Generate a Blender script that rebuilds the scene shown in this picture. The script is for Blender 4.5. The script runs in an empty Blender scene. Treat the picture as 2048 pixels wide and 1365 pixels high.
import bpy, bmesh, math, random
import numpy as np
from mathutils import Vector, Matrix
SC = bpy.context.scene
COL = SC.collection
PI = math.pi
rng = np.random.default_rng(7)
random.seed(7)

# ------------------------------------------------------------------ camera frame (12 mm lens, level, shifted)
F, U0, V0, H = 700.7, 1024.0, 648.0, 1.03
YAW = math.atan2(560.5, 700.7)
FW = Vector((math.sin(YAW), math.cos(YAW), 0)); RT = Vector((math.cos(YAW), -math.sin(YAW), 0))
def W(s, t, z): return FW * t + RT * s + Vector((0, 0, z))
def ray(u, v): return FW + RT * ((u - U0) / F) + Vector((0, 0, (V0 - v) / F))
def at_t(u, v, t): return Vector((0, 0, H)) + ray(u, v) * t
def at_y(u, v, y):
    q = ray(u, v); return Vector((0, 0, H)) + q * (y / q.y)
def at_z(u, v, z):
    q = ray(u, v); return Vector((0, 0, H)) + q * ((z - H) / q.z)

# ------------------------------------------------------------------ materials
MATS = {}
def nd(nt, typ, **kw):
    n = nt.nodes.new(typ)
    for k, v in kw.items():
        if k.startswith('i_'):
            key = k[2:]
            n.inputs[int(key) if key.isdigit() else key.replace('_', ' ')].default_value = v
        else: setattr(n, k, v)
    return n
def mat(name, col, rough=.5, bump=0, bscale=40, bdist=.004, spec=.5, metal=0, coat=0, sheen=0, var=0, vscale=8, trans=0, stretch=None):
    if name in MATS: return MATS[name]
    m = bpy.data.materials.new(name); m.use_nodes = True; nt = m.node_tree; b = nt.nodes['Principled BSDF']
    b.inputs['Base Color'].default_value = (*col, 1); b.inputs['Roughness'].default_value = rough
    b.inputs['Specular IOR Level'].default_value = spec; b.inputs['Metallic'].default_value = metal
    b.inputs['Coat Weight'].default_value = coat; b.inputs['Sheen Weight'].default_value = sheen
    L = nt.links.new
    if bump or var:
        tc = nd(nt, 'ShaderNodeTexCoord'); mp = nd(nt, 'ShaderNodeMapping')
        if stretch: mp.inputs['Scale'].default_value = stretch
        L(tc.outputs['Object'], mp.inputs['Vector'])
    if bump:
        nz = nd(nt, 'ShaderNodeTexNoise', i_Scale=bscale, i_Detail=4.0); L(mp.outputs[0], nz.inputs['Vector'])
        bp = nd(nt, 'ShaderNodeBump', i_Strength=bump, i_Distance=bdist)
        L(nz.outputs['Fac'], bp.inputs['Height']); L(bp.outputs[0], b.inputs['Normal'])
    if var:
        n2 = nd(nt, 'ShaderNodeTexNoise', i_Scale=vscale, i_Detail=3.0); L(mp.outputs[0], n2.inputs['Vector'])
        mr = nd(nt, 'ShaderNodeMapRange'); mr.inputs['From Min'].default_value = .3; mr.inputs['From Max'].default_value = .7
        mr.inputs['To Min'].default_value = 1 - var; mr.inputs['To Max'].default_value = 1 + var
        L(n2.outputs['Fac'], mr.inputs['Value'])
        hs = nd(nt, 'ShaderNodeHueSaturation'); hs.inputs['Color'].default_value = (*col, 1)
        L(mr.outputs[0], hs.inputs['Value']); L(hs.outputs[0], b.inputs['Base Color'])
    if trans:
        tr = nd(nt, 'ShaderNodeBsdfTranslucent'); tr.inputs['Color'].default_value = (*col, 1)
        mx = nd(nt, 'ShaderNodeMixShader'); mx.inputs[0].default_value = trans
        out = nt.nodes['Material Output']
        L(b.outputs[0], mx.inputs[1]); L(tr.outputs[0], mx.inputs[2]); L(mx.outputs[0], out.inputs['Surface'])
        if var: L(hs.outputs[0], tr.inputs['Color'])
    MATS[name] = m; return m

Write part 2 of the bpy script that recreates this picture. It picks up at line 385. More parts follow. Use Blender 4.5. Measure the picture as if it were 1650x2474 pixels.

# Given problem:
Return every line of the material exactly.

# Correct response:
Generate a Blender script that rebuilds the scene shown in this picture. The script is for Blender 4.5. The script runs in an empty Blender scene. Treat the picture as 2048 pixels wide and 1365 pixels high.
import bpy, bmesh, math, random
import numpy as np
from mathutils import Vector, Matrix
SC = bpy.context.scene
COL = SC.collection
PI = math.pi
rng = np.random.default_rng(7)
random.seed(7)

# ------------------------------------------------------------------ camera frame (12 mm lens, level, shifted)
F, U0, V0, H = 700.7, 1024.0, 648.0, 1.03
YAW = math.atan2(560.5, 700.7)
FW = Vector((math.sin(YAW), math.cos(YAW), 0)); RT = Vector((math.cos(YAW), -math.sin(YAW), 0))
def W(s, t, z): return FW * t + RT * s + Vector((0, 0, z))
def ray(u, v): return FW + RT * ((u - U0) / F) + Vector((0, 0, (V0 - v) / F))
def at_t(u, v, t): return Vector((0, 0, H)) + ray(u, v) * t
def at_y(u, v, y):
    q = ray(u, v); return Vector((0, 0, H)) + q * (y / q.y)
def at_z(u, v, z):
    q = ray(u, v); return Vector((0, 0, H)) + q * ((z - H) / q.z)

# ------------------------------------------------------------------ materials
MATS = {}
def nd(nt, typ, **kw):
    n = nt.nodes.new(typ)
    for k, v in kw.items():
        if k.startswith('i_'):
            key = k[2:]
            n.inputs[int(key) if key.isdigit() else key.replace('_', ' ')].default_value = v
        else: setattr(n, k, v)
    return n
def mat(name, col, rough=.5, bump=0, bscale=40, bdist=.004, spec=.5, metal=0, coat=0, sheen=0, var=0, vscale=8, trans=0, stretch=None):
    if name in MATS: return MATS[name]
    m = bpy.data.materials.new(name); m.use_nodes = True; nt = m.node_tree; b = nt.nodes['Principled BSDF']
    b.inputs['Base Color'].default_value = (*col, 1); b.inputs['Roughness'].default_value = rough
    b.inputs['Specular IOR Level'].default_value = spec; b.inputs['Metallic'].default_value = metal
    b.inputs['Coat Weight'].default_value = coat; b.inputs['Sheen Weight'].default_value = sheen
    L = nt.links.new
    if bump or var:
        tc = nd(nt, 'ShaderNodeTexCoord'); mp = nd(nt, 'ShaderNodeMapping')
        if stretch: mp.inputs['Scale'].default_value = stretch
        L(tc.outputs['Object'], mp.inputs['Vector'])
    if bump:
        nz = nd(nt, 'ShaderNodeTexNoise', i_Scale=bscale, i_Detail=4.0); L(mp.outputs[0], nz.inputs['Vector'])
        bp = nd(nt, 'ShaderNodeBump', i_Strength=bump, i_Distance=bdist)
        L(nz.outputs['Fac'], bp.inputs['Height']); L(bp.outputs[0], b.inputs['Normal'])
    if var:
        n2 = nd(nt, 'ShaderNodeTexNoise', i_Scale=vscale, i_Detail=3.0); L(mp.outputs[0], n2.inputs['Vector'])
        mr = nd(nt, 'ShaderNodeMapRange'); mr.inputs['From Min'].default_value = .3; mr.inputs['From Max'].default_value = .7
        mr.inputs['To Min'].default_value = 1 - var; mr.inputs['To Max'].default_value = 1 + var
        L(n2.outputs['Fac'], mr.inputs['Value'])
        hs = nd(nt, 'ShaderNodeHueSaturation'); hs.inputs['Color'].default_value = (*col, 1)
        L(mr.outputs[0], hs.inputs['Value']); L(hs.outputs[0], b.inputs['Base Color'])
    if trans:
        tr = nd(nt, 'ShaderNodeBsdfTranslucent'); tr.inputs['Color'].default_value = (*col, 1)
        mx = nd(nt, 'ShaderNodeMixShader'); mx.inputs[0].default_value = trans
        out = nt.nodes['Material Output']
        L(b.outputs[0], mx.inputs[1]); L(tr.outputs[0], mx.inputs[2]); L(mx.outputs[0], out.inputs['Surface'])
        if var: L(hs.outputs[0], tr.inputs['Color'])
    MATS[name] = m; return m

Write part 2 of the bpy script that recreates this picture. It picks up at line 385. More parts follow. Use Blender 4.5. Measure the picture as if it were 1650x2474 pixels.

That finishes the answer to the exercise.